Facebook founder-CEO Mark Zuckerberg said that after three years of heavy investment, through the end of 2019, the social media giant may be able to breathe a sign of relief  on privacy and security.

Sooner would be great. A mass anti-Semitic shooting of, mail bombs to Trump critics and general political vitriol ahead of the Nov. 6 midterm elections, all intertwined with social media in various ways, heighten the drama around the company’s quest to yank fake accounts, fake news and hate speech.

“A few years ago, Facebook was very behind where it needed to be,” Zuckerberg told analysts on a third-third-quarter earnings call. “We started a three-year roadmap through the end of 2019 to get our systems to the level where we think we should be at—systems that can flag information that we think might be problematic to a much larger security and review team.” But “we are up against sophisticated adversaries and threats will continue to evolve,” he predicted. “They are not problems that we fix, they are problems that we manage over time. There is no silver bullet, where you do the thing and you are done,” he said. “But we are getting better and better at this.”

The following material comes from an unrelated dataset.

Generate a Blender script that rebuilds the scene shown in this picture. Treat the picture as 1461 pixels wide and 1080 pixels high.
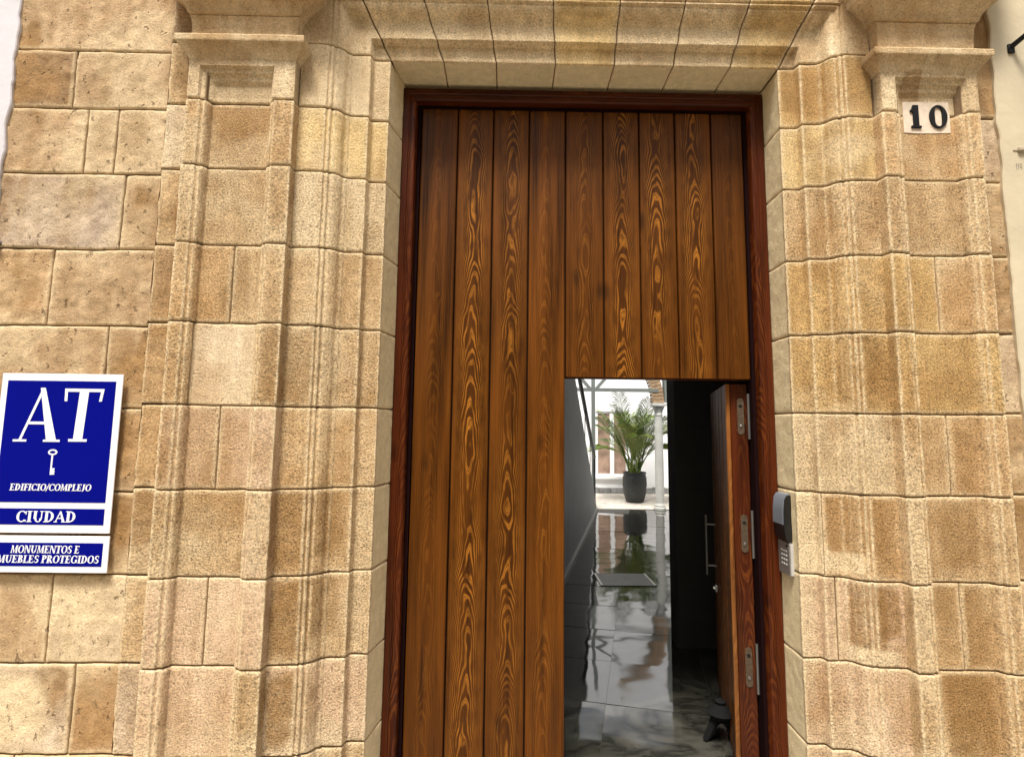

He said Facebook’s flagged groups from Russia and Iran using social media to sway elections and exacerbate political and social divisions in the U.S., the U.K and elsewhere. Ditto with local groups doing the same in recent elections in Brazil. With midterms coming, “We will see all the good and bad that people can do.”

Facebook issues Transparency Reports that list government requests for user data and explain how and why it takes down content that is sexual or violent, terrorist propaganda, hate speech, spam and fake accounts. Zuckerberg and his fellow social media CEOS have been hauled before Congress to discuss security and privacy. A scandal exploded last spring around now-defunct political consultancy Cambridge Analytica’s access to the personal data of Facebook users.

That conundrum, of free, ad-driven social media platforms selling user information to advertisers, grabbed the attention of politicians and the public. As did the unprecedented reach and influence of the platforms. Both were driven home on Tuesday as Facebook reported revenue of $13.7 billion for the three months ended in September, up 33%. Of that, $13.5 billion was advertising.

It had 1.49 billion daily average users and 2.27 billion monthly average users in September. And it estimated that more than 2.6 billion people now use Facebook, WhatsApp, Instagram, or Messenger each month. That’s a lot of people to monitor.

Zuckerberg told analysts to expect hefty spending in 2019. “We have significantly improved our security, but we have a lot to do.”